The 2008 presidential elections to determine the successor of Vladimir Putin will be essential in this progression. Will Putin select a successor with similar Soviet era tendencies, or will a democrat seeking to strengthen ties with the West emerge? This will have monumental consequences in Russia's future strategic relations and determine the future direction of Russia's arms exports. As the cases of Iran, Sudan, Venezuela, and numerous others have illustrated, a secure and stable world can ill afford the continued consequences of a Russian effort to improve its economy and undermine its strategic competitors through the export of arms to tyrants in every corner of the globe.


At 12:30 AM, Anonymous Anonymous said...

What was this guy smoking before he wrote this?

"continue to democratize"??

When did Russia start to democratize? The collapse of communism and the Soviet Union didn't come with an automatic default to democracy. Maybe he missed the Orange Revolution.

"[Russia] ... become a responsible world actor engaged in genuine cooperation with the West."

OK, it's obvious this guy is seriously into the hallucinogens.

OTOH, one shouldn't be too hard on him. He does display a healthy skepticism in contrast to the slavering of most academics and politicians (especially of the left variety).

Let's hope articles like this have some influence on the thinking (or lack thereof) in political and academic circles, and open some eyes. (President Bush's notwithstanding ... he seemed to be hallucinating himself when he gazed into Vlad's eyes a while back.)

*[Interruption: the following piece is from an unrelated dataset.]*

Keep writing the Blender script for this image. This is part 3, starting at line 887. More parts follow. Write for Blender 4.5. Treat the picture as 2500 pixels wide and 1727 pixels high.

At 9:02 AM, Blogger Timothy Birdnow said...

Great piece!

One need merely read the statements made by Putinoccio and his posse to see the bitter anti-Americanism which runs through the Russkie government (and, indeed, Russia`s hoi poloi.)

These guys are displaced Soviet Heroes, and they have dressed themselves in tuxedos. It`s the same batch of thugs running the show, by and large; they`ve gotten rid of the Marx because they can steal more money without him!

Russia needs a revolution, and badly. If President Bush thinks Democracy is the answer, he needs to push for true democracy in the land of the Tsars and Commissars.